Can't Stand the Heat[]
- Player: So, I've got all the ingredients. What do I do now?
- Mizaru: You need to prepare the ingredients and stuff the animal.
- Player: How do I do that, then?
- Mizaru: I don't know. They don't let blind monkeys into the kitchen. Anyway, you're the cook, I'm sure you can work it out.
- Player: How do I cook this thing? It's huge! Is it going to fit in an oven or on a spit?
- Mizaru: A very good question. Anyone know?
- Iwazaru: (Iwazaru nods. He looks at Kikazaru to translate for him.)
- Kikazaru: Zzzzzzzzzzzzzzz.
- Iwazaru: (Iwazaru prods Kikazaru)
- Kikazaru: Zzzzzzzzzzzzzzzzzzzzzzzzzzzzzzzzzzzzzzzzzz.
- Iwazaru: (Iwazaru sighs, and then points to the floor directly beneath him, acting like a zombie.)
- Iwazaru: (He then points at you and falls over and plays dead, gets up and shrugs.)
- Player: Hmmm. Somewhere underneath here, with zombies?
- Iwazaru: (Iwazaru nods)
- Iwazaru: (He then wipes his forehead as if it were hot and points at the sacrificial pyre in the east of the temple.)
- Player: Somewhere hot, possibly nearby? What's this business about me dying, though? That's not so cool.
- Iwazaru: (Iwazaru shrugs)
- Player: Well, I suppose I'd better have a look.
You've Had Your Fill[]
- Mizaru: Mmmm, something smells good...
- Player: Yup, it's all cooked and ready to go, or, at least, I think it is.
- Mizaru: Maybe the king wouldn't notice if we had a little bit?
- Kikazaru: Just a little taste.
- Iwazaru: (Iwazaru slaps both of the other monkeys on the back of the head.)
- Player: Yeah, listen to Iwazaru! Stay away from my stuffed snake! I'm not making another one. There was more than enough monkey business involved in making this one.
- Mizaru: Take that thing away from us. It will only fill us with unfulfilled longing.
- Player: Thanks for your help, guys! I've had more fun than a barrel of monkeys doing this.
- Player: Although, I wish I'd realise earlier on that Iwazaru was the monkey with the brains.

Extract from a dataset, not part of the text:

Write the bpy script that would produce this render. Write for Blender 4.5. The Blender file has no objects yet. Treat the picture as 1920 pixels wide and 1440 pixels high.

- Mizaru: Ooh, you cheeky monkey!
- Iwazaru: (Iwazaru mimes putting a crown on his head.)
- Player: Time to serve this to the king.
Freeing King Awowogei[]
- Awowogei: Err Where am I? Ooh! Roasted Stuffed Snake, lovely.
- Awowogei: Mmmm, I'm sure I can detect the delicate aroma of Tchiki Monkey nuts, and the sweet perfume of Red Bananas, all slowly caramelised on hot rocks.
- King Awowogei tucks into his roasted snake.
- Awowogei: *munch* Who are you?
- Player: I'm just a wandering chef, travelling from town to town saving peoples lives.
- Awowogei: *gorge* You're a bit odd, aren't you?
- Player: Yet again, my heroic work goes unappreciated, I suppose that is the fate of a true hero.
- Player: So ...I've heard that this dish makes you more cooperative.
- Awowogei: *stuff* That's a lie, no definitely not. Well maybe.
- Player: Well, getting to Ape Atoll is quite a pain. Do you have a way of making it easier to get there?
- Awowogei: N. Nnnnn... nghghghnmnmn... Yes there is a spell.
- Player: Will you let me know how to cast it?
- Awowogei: Absolutely No... Nerrrrnnnn... Oh, go on then.
- Player: So, what do I need to know?
- Awowogei: Well, it will take a while to explain...
- Player: Ah I see, so the banana actually has the crucial effect on the teleportation matrix.
- Awowogei: Yes, yes, of course.
- Player: I'm sorry I forced you to tell me the spell.
- Awowogei: Oh that's alright – it could have been worse – you could have asked me to marry you.
- Player: Yes – that would have been a lot worse.
- Awowogei: Anyway, it seems you have done me a favour. Though I'm a bit confused about what went on here.
- Player: You're confused? Get a ticket and join the queue, Your Monkeyness.
QUEST COMPLETE
- Gypsy Aris: Good work adventurer, I've teleported them away to safety! You only have [number] council members left to protect!